The College was successful before the FTT but HMRC successfully appealed. At paragraph 42 of its judgment, the UT noted that European case law was clear that there had to be both the transfer of an asset and something more for there to be a TOGC and at paragraph 43, the UT commented:

“In a normal case of the transfer of a freehold, no doubt it is enough for the extra element to be a transfer of a lease to a tenant or even an agreement with a putative tenant to do so. As long as that lease which is transferred (or the agreement) can truly be said to have been part of the seller’s business then the requirements of the law will be satisfied… However here the agreement for a lease was not part of the seller’s business at all. The putative tenants were never part of [the vendor’s] business, they came from the purchaser. The agreement arose directly from and was simply part of the sale transaction. No part of seller’s business was transferred to the buyer. For this reason the transfer was not a transfer of a going concern.” (our emphasis)

The distinction the UT made, between what forms part of the seller’s business and arrangements that are simply part of the sale transaction, is a telling one (and potentially relevant to the AfL in the first situation considered above) and against this backdrop any situation that involves a co-tenant or sub-lessee of the buyer becoming the tenant of the seller in advance of the sale is likely to fall foul of Royal College and, more generally, of an approach that favours substance over form.

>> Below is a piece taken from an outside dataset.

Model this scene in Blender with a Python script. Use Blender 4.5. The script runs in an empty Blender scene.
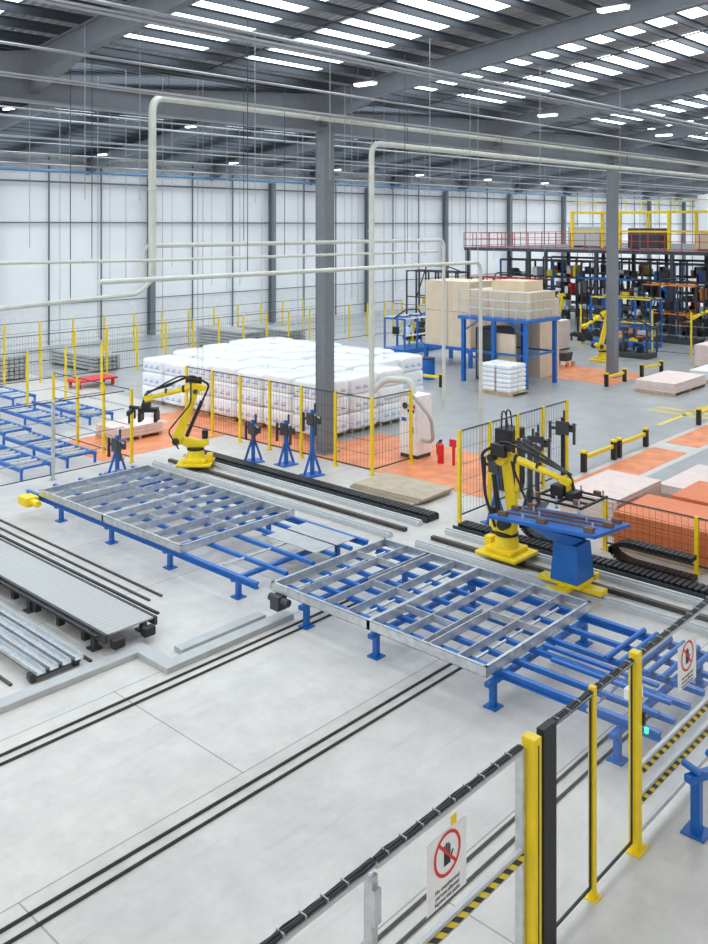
import bpy, math, random
from mathutils import Vector, Matrix
random.seed(4)
SC=bpy.context.scene; COL=SC.collection
# ------------------------------------------------------------ materials
def mat(name,col,rough=.5,metal=0.,var=.06,scale=6.,emit=0.,bump=0.):
    m=bpy.data.materials.new(name); m.use_nodes=True; nt=m.node_tree; b=nt.nodes["Principled BSDF"]
    b.inputs["Roughness"].default_value=rough; b.inputs["Metallic"].default_value=metal
    tc=nt.nodes.new("ShaderNodeTexCoord"); nz=nt.nodes.new("ShaderNodeTexNoise"); nz.inputs["Scale"].default_value=scale; nz.inputs["Detail"].default_value=4
    nt.links.new(tc.outputs["Object"],nz.inputs["Vector"])
    r=nt.nodes.new("ShaderNodeValToRGB"); nt.links.new(nz.outputs["Fac"],r.inputs["Fac"])
    r.color_ramp.elements[0].position=.3; r.color_ramp.elements[1].position=.7
    r.color_ramp.elements[0].color=(*[max(0,c*(1-var)) for c in col],1); r.color_ramp.elements[1].color=(*[min(1,c*(1+var)) for c in col],1)
    nt.links.new(r.outputs["Color"],b.inputs["Base Color"])
    if emit: b.inputs["Emission Color"].default_value=(*col,1); b.inputs["Emission Strength"].default_value=emit
    if bump:
        bp=nt.nodes.new("ShaderNodeBump"); bp.inputs["Strength"].default_value=bump; nt.links.new(nz.outputs["Fac"],bp.inputs["Height"]); nt.links.new(bp.outputs["Normal"],b.inputs["Normal"])
    return m
YEL=mat("yellow_paint",(.88,.64,.01),.38); BLU=mat("blue_paint",(.008,.125,.46),.35); BLK=mat("black_plastic",(.012,.013,.015),.5)
DGR=mat("dark_grey_steel",(.06,.065,.075),.5,.3); GAL=mat("galvanised_steel",(.60,.63,.655),.32,.6,.15,9); LGR=mat("light_grey_paint",(.54,.56,.57),.5)
WHT=mat("white_paint",(.86,.87,.88),.45); COLG=mat("column_grey",(.19,.21,.23),.5,.1); RAF=mat("rafter_grey",(.17,.185,.21),.5,.1)
PUR=mat("purlin_steel",(.06,.07,.085),.45,.3); SKY=mat("skylight_sheet",(.84,.93,1),.5,0,.06,1,emit=3.9)
LAMP=mat("led_panel",(1,1,1),.5,0,0,1,emit=10.); PIPE=mat("pipe_paint",(.62,.63,.57),.4); PANEL=mat("wall_panel",(.91,.92,.935),.5,0,.012,.5)
SPR=mat("galvanised_conduit",(.36,.38,.40),.45,.3); BPIPE=mat("blue_grey_pipe",(.10,.25,.45),.4)
TRIM=mat("wall_trim",(.12,.14,.16),.5); WRAP=mat("plastic_wrap",(.86,.875,.90),.14,0,.06,4,bump=.4); PRINT=mat("blue_print",(.28,.38,.66),.5)
WOOD=mat("pallet_wood",(.50,.36,.22),.7,0,.2,8); CARD=mat("cardboard_sheet",(.47,.39,.29),.7,0,.15,3); BEI=mat("beige_board",(.70,.57,.41),.7,0,.05,2)
ORF=mat("orange_floor_paint",(.74,.25,.10),.45,0,.2,2); ORS=mat("orange_board",(.74,.21,.08),.6); PNK=mat("pink_board",(.76,.62,.57),.6)
RED=mat("red_paint",(.70,.02,.02),.4); GRN=mat("green_lamp",(.05,.8,.3),.4,0,0,1,emit=1.5); YLINE=mat("yellow_floor_paint",(.75,.58,.05),.5,0,.1,4)
STEELD=mat("duct_steel",(.48,.49,.49),.4,.3,.08,4); BELT=mat("slat_grey",(.46,.46,.445),.5,0,.04,20); DSTL=mat("rail_steel",(.07,.063,.058),.45,.4,.25,10)
ORG=mat("orange_paint",(.75,.22,.02),.4); GREYF=mat("grey_floor_coating",(.35,.355,.36),.32,0,.12,1.2); BRN=mat("brown_fixture",(.16,.08,.04),.5,0,.1,9)
REDR=mat("red_rail",(.5,.05,.06),.4); SIGNW=mat("sign_white",(.86,.86,.86),.4)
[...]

Recent case law on ‘abusive practices’ only underlies the overriding significance of this substance over form principle. The CJEU in the Newey case (CJEU C-653/11, [2013] S.T.C. 2432) considered a similar point and looked at the economic reality of arrangements. The Supreme Court in the recent Pendragon case [2015]UKSC 37 took a similar approach so any court asked to review this sort of situation will be conducting their review in the climate produced by these two cases, neither of which were sympathetic to what the courts saw as artificial schemes based on an overly technical interpretation of the law.

In conclusion

A substance over form approach which potentially extends even to features of transactions dictated by UK land law increases the need for technical advice to be wedded to commercial reality. Working out whether a situation amounts to a TOGC is not simply a tick box exercise or one where accepted principles or HMRC guidance can be artificially incorporated into a transaction outside their proper context to achieve a beneficial result. More than ever, it is necessary to take the trouble to step back and ask whether a ‘real’ business is being carried on by the transferor and transferred to the transferee in a way that enables the transferee to continue it and not to be overly-fixated on technical distinctions of English, Welsh and Scottish land law and the nature of land interests.